The Palestinian refugee question

by Kjersti G. Berg and Mezna Qato

The Palestinian refugee question is one of the oldest unresolved refugee plights. Today 5.8 million Palestinian refugees are registered as “Palestine refugees”, and many live in refugee camps across the Middle East. Those who are not officially registered are nonetheless stateless, dispersed throughout every continent, and nearly every country.

The international community, manifested first in the League of Nations, and later in the United Nations, was complicit in creating the Palestinian refugee problem, producing the legal and political conditions of territorial expansionism and imperial domination, under which such a problem was bound to emerge. After the First World War, European victors divided the ruins of the vast and multi-ethnic Ottoman empire between them into new states where no national borders had previously existed. This initiated British colonial rule over Palestine. Next, in 1917, the British signed the Balfour Declaration, supporting a Jewish homeland in Palestine at a time when 90 per cent of the local population was Arab Palestinian, and without their consent or recognition of their claims.

The Balfour Declaration was incorporated into the British mandate over Palestine, facilitating the rise of the Zionist movement and increasing Jewish immigration to Palestine. Zionism, as ideology and movement, emerged as a response to rising antisemitism and fascism in Europe and Russia. It regarded the settler-colonial formation of a Jewish state in Palestine as a solution to “the Jewish Question.”

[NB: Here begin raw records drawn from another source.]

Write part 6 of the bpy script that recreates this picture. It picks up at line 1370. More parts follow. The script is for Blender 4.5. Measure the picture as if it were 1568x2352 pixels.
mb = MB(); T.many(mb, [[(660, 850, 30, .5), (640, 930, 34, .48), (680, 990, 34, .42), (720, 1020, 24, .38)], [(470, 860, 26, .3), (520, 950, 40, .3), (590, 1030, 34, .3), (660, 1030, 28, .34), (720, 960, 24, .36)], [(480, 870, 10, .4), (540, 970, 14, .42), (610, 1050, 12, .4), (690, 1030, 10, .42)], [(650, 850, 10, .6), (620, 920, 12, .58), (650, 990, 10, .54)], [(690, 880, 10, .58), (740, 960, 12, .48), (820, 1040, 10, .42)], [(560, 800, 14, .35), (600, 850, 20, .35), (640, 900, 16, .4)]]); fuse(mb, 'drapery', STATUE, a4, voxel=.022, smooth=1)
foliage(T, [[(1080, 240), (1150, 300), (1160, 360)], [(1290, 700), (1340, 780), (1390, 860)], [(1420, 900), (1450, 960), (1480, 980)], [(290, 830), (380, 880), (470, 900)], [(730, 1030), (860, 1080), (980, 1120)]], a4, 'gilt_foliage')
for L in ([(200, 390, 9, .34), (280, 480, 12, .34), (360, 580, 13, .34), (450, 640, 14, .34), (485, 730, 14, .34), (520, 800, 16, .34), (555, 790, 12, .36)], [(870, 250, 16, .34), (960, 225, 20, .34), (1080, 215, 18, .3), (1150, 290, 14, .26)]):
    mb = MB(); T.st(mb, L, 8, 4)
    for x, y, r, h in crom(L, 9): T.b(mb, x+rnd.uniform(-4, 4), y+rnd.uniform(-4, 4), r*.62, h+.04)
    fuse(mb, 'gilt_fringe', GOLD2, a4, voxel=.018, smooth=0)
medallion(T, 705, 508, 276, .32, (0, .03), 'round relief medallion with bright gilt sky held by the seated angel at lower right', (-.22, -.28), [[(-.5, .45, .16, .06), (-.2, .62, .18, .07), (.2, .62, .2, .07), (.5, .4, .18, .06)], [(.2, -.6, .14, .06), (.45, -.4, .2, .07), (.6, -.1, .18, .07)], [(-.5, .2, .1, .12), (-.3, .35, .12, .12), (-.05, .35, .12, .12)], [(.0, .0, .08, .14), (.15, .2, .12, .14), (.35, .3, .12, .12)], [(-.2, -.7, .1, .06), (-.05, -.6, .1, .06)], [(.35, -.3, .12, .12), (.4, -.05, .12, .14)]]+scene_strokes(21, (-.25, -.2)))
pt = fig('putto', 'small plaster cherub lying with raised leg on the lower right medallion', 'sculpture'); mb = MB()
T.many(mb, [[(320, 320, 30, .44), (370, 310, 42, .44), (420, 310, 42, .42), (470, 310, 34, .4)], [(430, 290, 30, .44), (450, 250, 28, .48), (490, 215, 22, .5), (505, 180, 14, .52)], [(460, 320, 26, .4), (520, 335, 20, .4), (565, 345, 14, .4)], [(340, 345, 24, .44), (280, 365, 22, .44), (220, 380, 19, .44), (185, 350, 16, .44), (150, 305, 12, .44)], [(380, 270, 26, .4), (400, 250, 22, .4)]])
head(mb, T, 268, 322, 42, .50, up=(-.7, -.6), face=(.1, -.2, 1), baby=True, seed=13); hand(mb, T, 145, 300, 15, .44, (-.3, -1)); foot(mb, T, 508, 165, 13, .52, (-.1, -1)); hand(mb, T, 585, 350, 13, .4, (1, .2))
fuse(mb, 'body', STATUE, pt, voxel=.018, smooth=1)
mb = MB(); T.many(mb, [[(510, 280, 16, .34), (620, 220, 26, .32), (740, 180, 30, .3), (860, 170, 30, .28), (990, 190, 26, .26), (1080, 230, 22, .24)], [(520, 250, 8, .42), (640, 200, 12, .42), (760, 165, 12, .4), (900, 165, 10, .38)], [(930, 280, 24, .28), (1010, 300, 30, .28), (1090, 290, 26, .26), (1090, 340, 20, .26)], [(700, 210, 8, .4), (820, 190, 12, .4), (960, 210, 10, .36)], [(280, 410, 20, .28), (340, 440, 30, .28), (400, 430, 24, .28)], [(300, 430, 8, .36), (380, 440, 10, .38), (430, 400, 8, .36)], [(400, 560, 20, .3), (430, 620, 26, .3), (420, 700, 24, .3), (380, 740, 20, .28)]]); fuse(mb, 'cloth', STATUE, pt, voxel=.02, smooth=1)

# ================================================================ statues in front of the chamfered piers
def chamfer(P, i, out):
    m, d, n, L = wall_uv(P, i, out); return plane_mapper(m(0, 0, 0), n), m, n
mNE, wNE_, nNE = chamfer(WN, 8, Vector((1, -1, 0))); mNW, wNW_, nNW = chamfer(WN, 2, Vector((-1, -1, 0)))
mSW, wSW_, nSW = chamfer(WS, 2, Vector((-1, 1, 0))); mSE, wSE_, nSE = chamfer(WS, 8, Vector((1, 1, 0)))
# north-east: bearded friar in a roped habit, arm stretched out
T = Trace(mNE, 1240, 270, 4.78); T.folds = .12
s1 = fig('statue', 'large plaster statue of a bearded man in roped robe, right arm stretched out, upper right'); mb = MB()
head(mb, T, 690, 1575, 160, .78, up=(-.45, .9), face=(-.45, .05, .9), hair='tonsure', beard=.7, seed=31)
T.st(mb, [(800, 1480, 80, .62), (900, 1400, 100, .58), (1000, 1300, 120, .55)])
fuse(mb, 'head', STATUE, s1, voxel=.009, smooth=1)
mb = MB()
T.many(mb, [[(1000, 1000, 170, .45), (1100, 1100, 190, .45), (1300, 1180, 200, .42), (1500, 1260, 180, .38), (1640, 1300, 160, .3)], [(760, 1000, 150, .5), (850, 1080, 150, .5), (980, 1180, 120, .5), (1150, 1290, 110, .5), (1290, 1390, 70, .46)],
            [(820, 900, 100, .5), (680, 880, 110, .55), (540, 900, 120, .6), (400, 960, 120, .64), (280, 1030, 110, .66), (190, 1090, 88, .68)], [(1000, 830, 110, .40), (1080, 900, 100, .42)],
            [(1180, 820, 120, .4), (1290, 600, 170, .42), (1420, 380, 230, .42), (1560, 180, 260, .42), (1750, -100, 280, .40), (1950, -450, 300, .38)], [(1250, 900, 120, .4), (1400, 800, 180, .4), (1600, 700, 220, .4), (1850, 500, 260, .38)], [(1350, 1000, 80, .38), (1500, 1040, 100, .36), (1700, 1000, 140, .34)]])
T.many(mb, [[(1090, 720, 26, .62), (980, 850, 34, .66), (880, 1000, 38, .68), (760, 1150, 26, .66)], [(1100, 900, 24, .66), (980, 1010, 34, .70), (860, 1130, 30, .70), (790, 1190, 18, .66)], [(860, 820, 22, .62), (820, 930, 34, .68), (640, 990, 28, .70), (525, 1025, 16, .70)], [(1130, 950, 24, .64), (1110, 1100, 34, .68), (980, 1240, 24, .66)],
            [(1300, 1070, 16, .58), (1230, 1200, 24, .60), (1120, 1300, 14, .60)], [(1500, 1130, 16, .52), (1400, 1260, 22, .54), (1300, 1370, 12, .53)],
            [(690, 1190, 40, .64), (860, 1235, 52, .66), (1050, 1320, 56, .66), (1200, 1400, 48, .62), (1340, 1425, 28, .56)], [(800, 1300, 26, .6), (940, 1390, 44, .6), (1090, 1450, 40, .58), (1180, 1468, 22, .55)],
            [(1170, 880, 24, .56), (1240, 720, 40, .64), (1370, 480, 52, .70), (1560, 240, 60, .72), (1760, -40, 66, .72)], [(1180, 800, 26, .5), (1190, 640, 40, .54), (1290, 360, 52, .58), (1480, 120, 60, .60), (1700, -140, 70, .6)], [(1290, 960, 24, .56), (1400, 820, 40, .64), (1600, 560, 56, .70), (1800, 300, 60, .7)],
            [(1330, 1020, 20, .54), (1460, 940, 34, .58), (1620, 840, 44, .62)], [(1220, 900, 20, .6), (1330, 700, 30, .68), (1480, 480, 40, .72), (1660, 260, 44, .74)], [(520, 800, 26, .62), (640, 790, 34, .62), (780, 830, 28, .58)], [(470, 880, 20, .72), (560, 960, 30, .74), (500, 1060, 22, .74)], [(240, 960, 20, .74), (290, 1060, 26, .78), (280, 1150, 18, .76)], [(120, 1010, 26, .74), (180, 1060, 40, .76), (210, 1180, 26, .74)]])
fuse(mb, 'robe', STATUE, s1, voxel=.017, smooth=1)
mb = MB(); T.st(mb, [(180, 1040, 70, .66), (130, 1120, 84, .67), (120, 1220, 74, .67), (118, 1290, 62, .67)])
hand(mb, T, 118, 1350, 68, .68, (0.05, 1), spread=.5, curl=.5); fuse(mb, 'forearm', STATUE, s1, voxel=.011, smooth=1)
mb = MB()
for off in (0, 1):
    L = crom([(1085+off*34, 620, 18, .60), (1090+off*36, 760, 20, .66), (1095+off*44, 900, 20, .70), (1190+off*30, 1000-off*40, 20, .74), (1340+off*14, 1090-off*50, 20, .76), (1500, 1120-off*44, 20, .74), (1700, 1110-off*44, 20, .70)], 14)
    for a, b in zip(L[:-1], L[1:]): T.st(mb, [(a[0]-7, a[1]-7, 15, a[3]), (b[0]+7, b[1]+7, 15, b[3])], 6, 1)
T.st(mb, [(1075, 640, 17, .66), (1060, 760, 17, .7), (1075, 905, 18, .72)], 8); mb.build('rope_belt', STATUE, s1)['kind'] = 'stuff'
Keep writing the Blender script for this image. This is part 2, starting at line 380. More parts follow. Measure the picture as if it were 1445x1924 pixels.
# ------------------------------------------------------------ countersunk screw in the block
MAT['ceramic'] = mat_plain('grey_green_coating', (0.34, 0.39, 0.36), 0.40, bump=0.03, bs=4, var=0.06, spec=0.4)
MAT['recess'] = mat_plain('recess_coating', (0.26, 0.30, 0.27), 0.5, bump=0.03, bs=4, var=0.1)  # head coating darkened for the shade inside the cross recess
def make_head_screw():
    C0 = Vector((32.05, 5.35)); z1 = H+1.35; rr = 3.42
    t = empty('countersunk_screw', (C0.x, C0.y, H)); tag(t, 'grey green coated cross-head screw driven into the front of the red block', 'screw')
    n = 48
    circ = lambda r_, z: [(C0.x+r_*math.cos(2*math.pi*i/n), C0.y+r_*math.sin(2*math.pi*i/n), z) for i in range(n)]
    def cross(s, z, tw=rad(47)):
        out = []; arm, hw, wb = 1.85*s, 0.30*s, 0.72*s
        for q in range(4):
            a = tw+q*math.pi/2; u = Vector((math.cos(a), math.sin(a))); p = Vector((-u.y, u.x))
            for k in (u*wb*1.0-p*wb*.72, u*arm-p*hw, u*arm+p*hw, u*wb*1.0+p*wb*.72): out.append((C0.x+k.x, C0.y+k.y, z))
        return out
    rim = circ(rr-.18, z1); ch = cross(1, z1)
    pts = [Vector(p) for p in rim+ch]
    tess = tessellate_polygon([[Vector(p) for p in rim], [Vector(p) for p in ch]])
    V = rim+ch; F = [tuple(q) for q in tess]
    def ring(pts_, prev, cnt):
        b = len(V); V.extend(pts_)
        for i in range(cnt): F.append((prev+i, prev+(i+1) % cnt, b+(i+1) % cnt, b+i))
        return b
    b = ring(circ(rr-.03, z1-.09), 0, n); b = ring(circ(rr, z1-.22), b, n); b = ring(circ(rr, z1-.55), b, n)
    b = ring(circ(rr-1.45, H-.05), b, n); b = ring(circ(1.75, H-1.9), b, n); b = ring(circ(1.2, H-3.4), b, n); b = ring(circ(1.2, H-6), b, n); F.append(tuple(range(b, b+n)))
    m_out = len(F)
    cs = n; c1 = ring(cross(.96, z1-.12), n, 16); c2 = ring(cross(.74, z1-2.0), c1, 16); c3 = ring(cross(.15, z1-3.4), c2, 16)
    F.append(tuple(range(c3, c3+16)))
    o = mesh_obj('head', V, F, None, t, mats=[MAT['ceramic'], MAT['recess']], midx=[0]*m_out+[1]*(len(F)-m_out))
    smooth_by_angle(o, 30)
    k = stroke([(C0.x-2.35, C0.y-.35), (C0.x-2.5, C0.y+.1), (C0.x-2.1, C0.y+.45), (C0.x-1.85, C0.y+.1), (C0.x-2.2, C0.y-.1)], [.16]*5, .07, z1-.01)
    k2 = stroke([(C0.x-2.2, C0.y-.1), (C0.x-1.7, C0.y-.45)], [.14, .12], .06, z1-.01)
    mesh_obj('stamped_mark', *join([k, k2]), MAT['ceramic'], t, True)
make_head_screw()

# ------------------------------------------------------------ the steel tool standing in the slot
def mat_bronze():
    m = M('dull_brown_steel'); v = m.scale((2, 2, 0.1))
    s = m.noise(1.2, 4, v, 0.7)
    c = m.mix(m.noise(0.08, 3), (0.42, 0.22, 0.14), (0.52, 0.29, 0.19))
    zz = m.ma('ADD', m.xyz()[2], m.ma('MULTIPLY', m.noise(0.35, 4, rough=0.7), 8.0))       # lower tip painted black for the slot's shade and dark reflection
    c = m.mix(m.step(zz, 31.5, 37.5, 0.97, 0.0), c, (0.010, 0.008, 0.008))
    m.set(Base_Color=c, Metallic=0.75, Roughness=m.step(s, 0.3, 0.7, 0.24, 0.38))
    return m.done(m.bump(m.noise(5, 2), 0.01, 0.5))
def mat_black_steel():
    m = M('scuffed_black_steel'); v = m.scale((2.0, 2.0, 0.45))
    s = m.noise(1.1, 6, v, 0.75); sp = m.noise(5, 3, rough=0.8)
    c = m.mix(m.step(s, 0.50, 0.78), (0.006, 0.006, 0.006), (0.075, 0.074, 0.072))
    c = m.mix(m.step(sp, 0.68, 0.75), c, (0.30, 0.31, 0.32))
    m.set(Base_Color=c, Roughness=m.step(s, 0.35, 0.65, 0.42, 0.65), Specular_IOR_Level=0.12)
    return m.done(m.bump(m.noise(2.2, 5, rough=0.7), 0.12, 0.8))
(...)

In British-ruled Palestine, tensions between local Palestinian communities and the Zionist movement intensified with increasing Jewish immigration and land grabs. The backdrop for this Jewish influx included the fact that many European countries had closed their doors to persecuted Jewish refugees, despite knowledge of virulent Nazi antisemitism and rising Nazi persecution during the inter-war period—antisemitism and persecution that culminated in the industrial genocide of six million Jews during the Second World War.

In 1947 the British announced their plans to withdraw and to transfer their mandate over Palestine to the newly established United Nations. As an attempt to solve the “question of Palestine”, in November 1947, the UN General Assembly voted to partition Palestine into two states, a Jewish and an Arab state, Resolution 181. This Resolution, however, did not lead to any solutions, but rather signalled the start of war. The first phase of the war raged between Zionist troops, the British and local Palestinians, and the second phase was a regional war. The neighbouring countries entered the fray the day after David Ben Gurion, a prominent Jewish leader, proclaimed the establishment of the new state of Israel on May 14th 1948.

During the war, some 750,000 Palestinians fled their homes to areas outside of what became the new state of Israel. In historical scholarship, there is consensus that Israel was mainly to blame for this displacement, through violence, massacres, propaganda and direct deportations. Close to two thirds of the local Palestinian population was dispersed in the region, many to Lebanon, Syria, Jordan and the new geographic entities of the West Bank and Gaza. Palestinians refer to this experience as “the Nakba”, or “the catastrophe”.

In 1949, when the war ended, Palestine ceased to exist on any map. Though the UN partition plan of 1947 had defined 56 per cent of Mandate Palestine for the Jewish state, during the war Israeli forces conquered territories beyond the majority set aside for them, colonising 78 per cent of Mandate Palestine. Less than ten per cent of the original inhabitants of those lands remained in their homes, and thus the Palestinians became a refugee nation.